I need a dedicate-post on Pius IX's correspondence with the American Confederacy (of slaveholding rebels).
This is because, for some reason, Catholics think wise to cite Pius IX. He was, in my (limited) research, the most unwise bishop Rome has seen, since at least the Council of Trent. The bill against him, in history, is long: from the self-sabotage of Maximilian's restoration of the Habsburg imperium in Mexico, to the Mortara case, to his ineffectual attempts in holding his estates and then whining about it as "prisoner of the Vatican". Papal Infallibility alone has driven a wedge between us and the Orthodox.
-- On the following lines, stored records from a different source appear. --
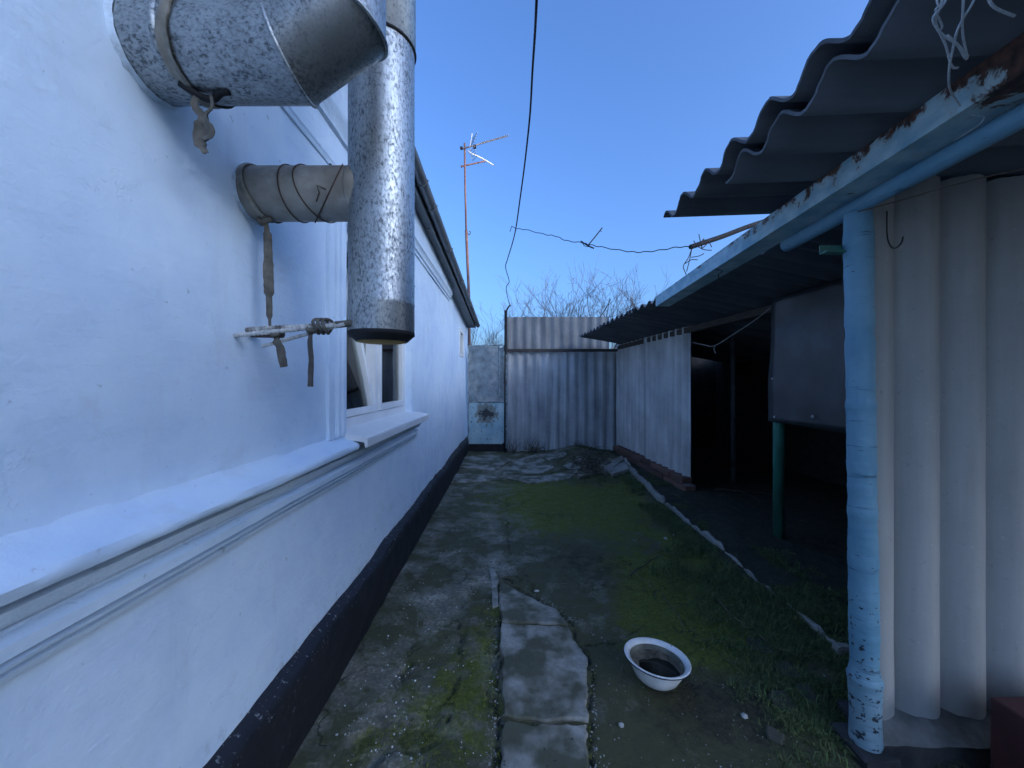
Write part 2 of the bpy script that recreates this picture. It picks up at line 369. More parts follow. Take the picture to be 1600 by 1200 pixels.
def m_ground():
    m, nt, b = nodes_mat('yard_ground'); co = wcoord(nt)
    def at(n):
        a = N(nt, 'ShaderNodeAttribute'); a.attribute_name = n; return a.outputs['Fac']
    f1 = noise(nt, co, 3.5, 7, 0.65, 0.3); f2 = noise(nt, co, 11, 9, 0.72, 0.2); fine = noise(nt, co, 70, 6, 0.72); grit = noise(nt, co, 260, 3, 0.6)
    conc = ramp(nt, math_(nt, 'ADD', math_(nt, 'MULTIPLY', f2, .6), math_(nt, 'MULTIPLY', fine, .4)),
                [(0.40, (0.10, 0.095, 0.070)), (0.50, (0.20, 0.19, 0.145)), (0.585, (0.42, 0.40, 0.325))])
    film = ramp(nt, math_(nt, 'ADD', math_(nt, 'ADD', math_(nt, 'MULTIPLY', f1, 0.65), math_(nt, 'MULTIPLY', f2, 0.35)), math_(nt, 'MULTIPLY', at('film'), 0.085)), [(0.44, 0.0), (0.53, 0.92)])
    c = mix(nt, film, conc, (0.062, 0.066, 0.022))
    ms = math_(nt, 'ADD', at('moss'), math_(nt, 'MULTIPLY', math_(nt, 'SUBTRACT', f2, 0.5), 1.3))
    mossc = ramp(nt, fine, [(0.35, (0.050, 0.072, 0.006)), (0.65, (0.16, 0.185, 0.014))])
    c = mix(nt, ramp(nt, ms, [(0.42, 0.0), (0.72, 0.9)]), c, mossc)
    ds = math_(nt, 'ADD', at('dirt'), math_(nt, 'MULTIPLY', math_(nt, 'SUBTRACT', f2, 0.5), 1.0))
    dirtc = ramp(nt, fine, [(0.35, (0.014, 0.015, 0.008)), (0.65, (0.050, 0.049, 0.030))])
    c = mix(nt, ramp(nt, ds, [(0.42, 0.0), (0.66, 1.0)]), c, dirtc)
    vor = N(nt, 'ShaderNodeTexVoronoi'); vor.feature = 'DISTANCE_TO_EDGE'; vor.inputs['Scale'].default_value = 3.4; vor.inputs['Randomness'].default_value = 1.0
    wv = N(nt, 'ShaderNodeVectorMath'); wv.operation = 'ADD'; wn_ = N(nt, 'ShaderNodeTexNoise'); wn_.inputs['Scale'].default_value = 7; wn_.inputs['Detail'].default_value = 5
    nt.links.new(co, wn_.inputs['Vector']); ws_ = N(nt, 'ShaderNodeVectorMath'); ws_.operation = 'SCALE'; ws_.inputs['Scale'].default_value = 0.28
    nt.links.new(wn_.outputs['Color'], ws_.inputs[0]); nt.links.new(co, wv.inputs[0]); nt.links.new(ws_.outputs[0], wv.inputs[1]); nt.links.new(wv.outputs[0], vor.inputs['Vector'])
    hair = math_(nt, 'MULTIPLY', ramp(nt, vor.outputs['Distance'], [(0.0, 1.0), (0.022, 0.0)]), ramp(nt, noise(nt, co, 1.7, 3), [(0.50, 0.0), (0.58, 0.8)]))
    c = mix(nt, hair, c, (0.022, 0.024, 0.016))
    c = mix(nt, at('crack'), c, (0.018, 0.020, 0.014))
    c = mix(nt, ramp(nt, grit, [(0.70, 0.0), (0.76, 0.5)]), c, (0.20, 0.21, 0.20))
    nt.links.new(c, b.inputs['Base Color'])
    nt.links.new(ramp(nt, f2, [(0.35, 0.55), (0.6, 0.9)]), b.inputs['Roughness'])
    h = math_(nt, 'ADD', math_(nt, 'MULTIPLY', fine, 0.6), math_(nt, 'MULTIPLY', f2, 1.0)); h = math_(nt, 'ADD', h, math_(nt, 'MULTIPLY', grit, 0.15))
    h = math_(nt, 'SUBTRACT', h, hair)
    bump(nt, b, h, 0.7, 0.014)
    return m
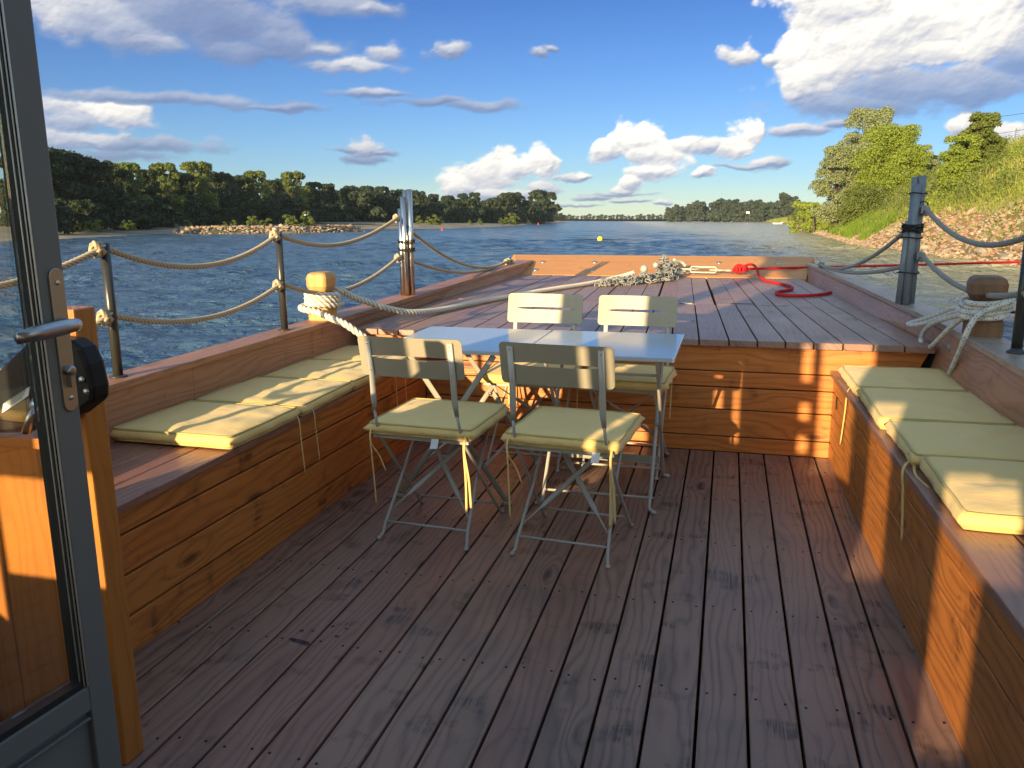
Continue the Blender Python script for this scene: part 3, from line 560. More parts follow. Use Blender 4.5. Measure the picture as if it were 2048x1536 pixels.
for (px, D, s) in [(450, 111, .5), (468, 111, .6), (505, 113, .85), (522, 113, .6), (535, 114, .7), (575, 116, .95), (588, 116, .9), (610, 119, 1.25), (618, 119, .9), (250, 101, .6), (262, 101, .6), (175, 96, .5), (195, 96, .6), (375, 118, .6)]:
    x, y = wpos(px, D); place_tree('small_shrub', GB[int(px) % 2], x, y, .55, s, px, 'small light green shrub growing on the stones and sand of the left shore', 'shrub', 'shrubs on the left shore', parts=False)
for (px, D, s) in [(870, 200, 1.0), (858, 200, .8), (880, 203, .8), (1002, 240, .7), (1022, 245, 1.3), (1027, 246, 1.2), (1012, 243, .8), (836, 205, .9), (960, 225, .6), (940, 225, .5)]:
    x, y = wpos(px, D); place_tree('small_shrub', GB[int(px) % 2], x, y, .45, s*1.3, px, 'small green shrub on the sandy beach below the wood', 'shrub', 'shrubs on the sandy beach', parts=False)
fr = [(1338, 416, 640), (1352, 411, 640), (1368, 417, 650), (1380, 410, 640), (1398, 404, 630), (1412, 414, 640), (1426, 406, 620), (1440, 400, 610), (1455, 402, 600), (1470, 401, 600), (1484, 406, 590), (1500, 403, 580), (1512, 402, 570), (1526, 407, 560), (1540, 406, 560), (1556, 404, 550), (1570, 389, 540), (1582, 396, 540), (1600, 408, 540)]
for (px, py, D) in fr:
    x, y = wpos(px, D); H = (439-py)/1660*D+ZC
    place_tree('far_tree', FARK[rr.randrange(3)], x, y, 1, (H-1)/9.7, rr.uniform(0, 6.3), 'blue green tree in the grove on the far right bank', group='trees of the grove on the far right bank')
    place_tree('far_tree', FARK[rr.randrange(3)], x+rr.uniform(2, 9), y+24, 1, (H-1)/9.7*.93, rr.uniform(0, 6.3), 'tree at the back of the grove on the far right bank', group='trees at the back of the far right grove', parts=False)
for k in range(30):
    px = 1108+k*7.9; D = 1010; x, y = wpos(px, D); H = (439-rr.choice([429, 431, 432, 430, 428]))/1660*D+ZC
    place_tree('distant_tree', FARK[k % 3], x, y, .8, (H-1)/9.7, rr.uniform(0, 6.3), 'tiny blue grey tree on the horizon where the river bends', group='trees on the horizon where the river bends', parts=False, sx=1.25)
# right bank trees near the camera
def bigtree(name, seed, px, D, top, w, nleaf, size, lm, label, base=.5, zoff=-.3, **kw):
    x, y = wpos(px, D); z = zR(x, y)+zoff; H = (439-top)/1660*D+ZC-z
    k = treekind(seed, nleaf, size, lm, H=H, w=w, base=base, n=kw.pop('n', 40), trunk=.16, **kw); return place_tree(name, k, x, y, z, 1, 0, label)
bigtree('willow_tree', 101, 1722, 90, 226, 3.5, 80000, .115, M_LSIL, 'tall silvery willow on the right bank, its pale crown highest of all', asp=2.4, n=150, lr=.72, fill=.5)
bigtree('willow_tree', 102, 1672, 87, 296, 2.6, 46000, .115, M_LSIL, 'lower silvery willow leaning over the water beside the tall one', base=1.6, asp=2.4, n=100, lr=.75, fill=.5)
bigtree('alder_tree', 103, 1772, 82, 258, 3.7, 85000, .105, M_LGRN, 'broad bright green tree in front of the silvery willow', n=150, lr=.72, fill=.5)
bigtree('willow_sapling', 107, 1832, 84, 296, 1.7, 12000, .11, M_LSIL, 'thin pale sapling right of the bright green tree', n=34, asp=2.4, lr=.6)
bigtree('ash_tree', 104, 1945, 60, 236, 1.75, 46000, .092, M_LOLV, 'round olive green tree near the top of the right slope', n=100, lr=.72, fill=.5)
bigtree('elder_bush', 105, 1908, 58, 276, 1.6, 28000, .085, M_LGRN, 'bright green bush left of the round olive tree', n=80, lr=.75, fill=.5)
bigtree('elder_bush', 109, 1730, 80, 368, 3.0, 36000, .10, M_LOLV, 'dense olive bush at the foot of the willows', n=100, lr=.75, fill=.5)
bigtree('fir_tree', 110, 1857, 110, 318, 1.0, 2500, .22, M_LDARK, 'small dark conifer seen far behind the right slope', n=18)
for (px, D, tp, wd) in [(1606, 118, 402, 1.8), (1628, 112, 404, 1.6), (1600, 150, 412, 2.2), (1660, 100, 412, 1.3)]:
    bigtree('bank_shrub', int(px), px, D, tp, wd, 3500, .22, M_LGRN if px != 1600 else M_LOLV, {1606: 'yellow green shrub at the far tip of the right bank', 1628: 'rounded green shrub between the bank tip and the willows', 1600: 'olive shrub beyond the tip of the right bank', 1660: 'green shrub in front of the low willow'}[px], n=14)
# grass and weeds on the right slope
def blades(name, P, h, wdt, m, label, lean=.35, seg=1):
    n = len(P); a = RNG.uniform(0, 2*np.pi, n); c = np.stack([np.cos(a), np.sin(a), a*0], -1)*(wdt*.5)[:, None]
    tip = P+np.stack([RNG.normal(0, lean, n)*h, RNG.normal(0, lean, n)*h, h], -1)
    V = np.stack([P-c, P+c, tip], 1).reshape(-1, 3); return tag(link(name, npmesh(name, V, np.arange(3*n).reshape(n, 3), rnd=np.clip(np.repeat(1, n)*fbm(P[:, 0]+300, P[:, 1]+300, .6, 3, 8)*1.2-.2+RNG.random(n)*.4, 0, 1)), m), label, kind='stuff')
def gpts(n, ia, ib, ta, tb, pw=1.0):
    i = ia+(ib-ia)*RNG.random(n)**pw; t0 = ta(i) if callable(ta) else ta; t = t0+(tb-t0)*RNG.random(n); x, y, z = onR(i, t); return np.stack([x, y, z-.03], -1)
edge = lambda i: np.interp(i, [80, 105, 118, 135, 150, 200], [4.1, 3.7, 2.9, 1.5, 1.0, .9])+RNG.normal(0, .45, len(i))
P = gpts(95000, 80, 200, edge, 15.5, 1.1); blades('grass', P, RNG.uniform(.25, .75, len(P)), RNG.uniform(.03, .07, len(P)), M_GRASS, 'long green grass covering the right slope')
P = gpts(16000, 195, 620, .8, 16, 1.4); blades('grass', P, RNG.uniform(.5, 1.5, len(P)), RNG.uniform(.15, .4, len(P)), M_GRASS, 'yellow green grass on the far right shore')
P = gpts(6000, 84, 150, lambda i: edge(i)+2.5, 14.8, 1.0); P = P[fbm(P[:, 0]+50, P[:, 1]+50, .35, 3, 15) > .52]; blades('dry_grass', P, RNG.uniform(.7, 1.15, len(P)), RNG.uniform(.03, .05, len(P)), M_DRY, 'dry seed heads standing out of the grass', .18)
P = gpts(26000, 124, 172, .25, 2.6); P = P[fbm(P[:, 0]+90, P[:, 1]+90, .3, 2, 25) > .40]; blades('reeds', P, RNG.uniform(.35, 1.0, len(P)), RNG.uniform(.03, .06, len(P)), M_REED, 'bright green reeds at the waterline of the right bank', .25)
P = gpts(5200, 80, 128, .8, 5.0); P = P[fbm(P[:, 0]+20, P[:, 1]+70, .55, 3, 35) > .53]; blades('grass', P, RNG.uniform(.12, .35, len(P)), RNG.uniform(.03, .06, len(P)), M_REED, 'tufts of grass growing between the embankment stones')
def weeds(n, ia, ib, ta, tb, size, per, m, label, sc=.35, thr=.5, hh=.45, seed=3):
    P = gpts(n, ia, ib, ta, tb); P = P[fbm(P[:, 0]+150, P[:, 1]+150, sc, 3, seed) > thr]; n = len(P); k = np.repeat(np.arange(n), per); N_ = len(k)
    c = P[k]+RNG.normal(0, .22, (N_, 3))*np.array([1, 1, .3])+np.array([0, 0, 1])*(RNG.random(N_)*hh)[:, None]
    nn = RNG.normal(size=(N_, 3))+np.array([-.5, -.5, .4]); nn /= np.linalg.norm(nn, axis=1)[:, None]; u = np.cross(nn, RNG.normal(size=(N_, 3))); u /= np.linalg.norm(u, axis=1)[:, None]; v = np.cross(nn, u)
    s_ = size*RNG.uniform(.5, 1.4, N_)[:, None]; V = np.stack([c-u*s_*.7, c-v*s_*.4, c+u*s_*.7, c+v*s_*.4], 1).reshape(-1, 3)
    tag(link('weeds', npmesh('weeds', V, np.arange(4*N_).reshape(N_, 4), rnd=RNG.random(N_)), m), label, kind='stuff')
weeds(5200, 80, 190, edge, 15.5, .10, 14, M_LOLV, 'leafy weeds tangled over the right slope', .3, .46, .6)
weeds(3600, 80, 190, edge, 15.5, .09, 14, M_LGRN, 'bright leafy ground cover on the right slope', .4, .5, .5, 43)
weeds(2600, 84, 190, lambda i: edge(i)+1, 15.5, .12, 34, M_LOLV, 'dense humps of tall weeds on the right slope', .16, .56, 1.3, 53)
weeds(1500, 90, 190, lambda i: edge(i)+.5, 15.5, .10, 30, M_LGRN, 'low bright humps of nettles on the right slope', .2, .56, .9, 63)
# ------------------------------------------------------------------ things beyond the slope, on the water and in the air
def house():
    M_WALL = mat('white_wall', (.66, .64, .60), .8); M_ROOF = mat('roof_tiles', (.24, .085, .055), .8)
    t = thing('house', 'white house with a red brown roof just showing over the right slope', 'house', (64.5, 94, 8.9), R(-28), boat=False)
    m = Mesh(); m.prism([(-6, 0), (6, 0), (6, 2.2), (0, 4.0), (-6, 2.2)], -5, 5); part('wall', m, M_WALL, t)
    r = Mesh()
    for s in (-1, 1): r.hexa([(s*6.5, -5.6, 2.1), (s*6.5, 5.6, 2.1), (0, 5.6, 4.06), (0, -5.6, 4.06), (s*6.5, -5.6, 2.3), (s*6.5, 5.6, 2.3), (0, 5.6, 4.28), (0, -5.6, 4.28)])
    part('roof', r, M_ROOF, t)
    for xx in (-3, 2): m = Mesh(); m.box((xx, -5.06, .8), (xx+1.2, -5.01, 1.9)); part('window', m, M_BLACK, t)
house()
x, y = wpos(2040, 92); m = Mesh(); m.tube([(x, y, 6), (x, y, 12.6)], .09, 8); m.lathe([(.14, 0), (.14, .12), (.02, .2)], (x, y, 12.6), 8); solo('flag_pole', m, M_TAGM, 'thin white mast above the slope beside the house roof', 'mast', (x, y, 6), boat=False)
x, y = wpos(1931, 92); m = Mesh(); m.tube([(x, y, 6), (x+.05, y, 12.3)], [.16, .12], 8); m.box((x-.5, y-.06, 11.9), (x+.5, y+.06, 12.05), 0); solo('utility_pole', m, mat('pole_wood', (.50, .27, .10), .8), 'orange brown wooden utility pole rising behind the round olive tree', 'utility pole', (x, y, 6), boat=False)
for (a, b_, dz, lb) in (((wpos(1931, 92), 12.2), ((66, 82), 15.6), .6, 'upper overhead wire running up to the right'), ((wpos(1931, 92), 10.4), ((66, 82), 14.1), .5, 'lower overhead wire passing behind the white mast')):
    m = Mesh(); m.tube([((1-k/14)*a[0][0]+k/14*b_[0][0], (1-k/14)*a[0][1]+k/14*b_[0][1], (1-k/14)*a[1]+k/14*b_[1]-dz*4*(k/14)*(1-k/14)) for k in range(15)], .022, 5); solo('overhead_wire', m, M_BLACK, lb, 'wire', (a[0][0], a[0][1], a[1]), boat=False)
x, y = wpos(2012, 92); m = Mesh(); m.tube([(x, y, 6.5), (x, y, 11.3)], .03, 5)
for k in range(4): m.tube([(x-.45+.06*k, y, 11.1-.22*k), (x+.45-.06*k, y, 11.1-.22*k)], .018, 4)
solo('roof_aerial', m, M_SAT, 'thin comb shaped aerial left of the white mast', 'aerial', (x, y, 6.5), boat=False)
def buoy(x, y, s, m, label, cone):
    t = thing('buoy', label, 'buoy', (x, y, 0), boat=False)
    b = Mesh()
    if cone: b.lathe([(.05*s, -.3*s), (.42*s, -.2*s), (.46*s, .1*s), (.40*s, .3*s), (.20*s, .9*s), (.18*s, 1.25*s), (.05*s, 1.3*s)], (0, 0, 0), 16)
    else: b.lathe([(.01, -.34*s)]+[(.5*s*math.sin(q), .18*s-.5*s*math.cos(q)) for q in [math.pi*k/12 for k in range(1, 12)]]+[(.01, .68*s)], (0, 0, 0), 20)
    part('float', b, m, t); r = Mesh(); r.lathe([(.08*s, 0), (.10*s, .04*s), (.03*s, .10*s)], (0, 0, (1.3 if cone else .67)*s), 8); part('top_eye', r, M_BLACK, t); return t
M_YEL = mat('buoy_yellow', (.75, .62, .03), .4); M_RB = mat('buoy_red', (.60, .02, .03), .45)
buoy(7.66, 73.3, .48, M_YEL, 'round yellow buoy floating in mid river', False)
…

Then there's the deeply-problematic doctrine of the Immaculate Conception.
As for the CSA: Pius' apologists would cast his intent to reach peace and to emancipate (in stages) the South's slaves, as was perhaps the hope in Union slavestates like Maryland. Judah Benjamin and general Longstreet may have used this in their own manumission plans. Rather than imposing penance, this Pope would accept repentance from within. He was not this guy.
If this was this Pope's intent - it didn't help. Why didn't it help? I think, any Christian recognition of the rebel states would require those states' politicians undergo metanoia: in this context, to repudiate their own statements of secession. That's what the Thirteenth Amendment would be. Was that going to happen by negotiation?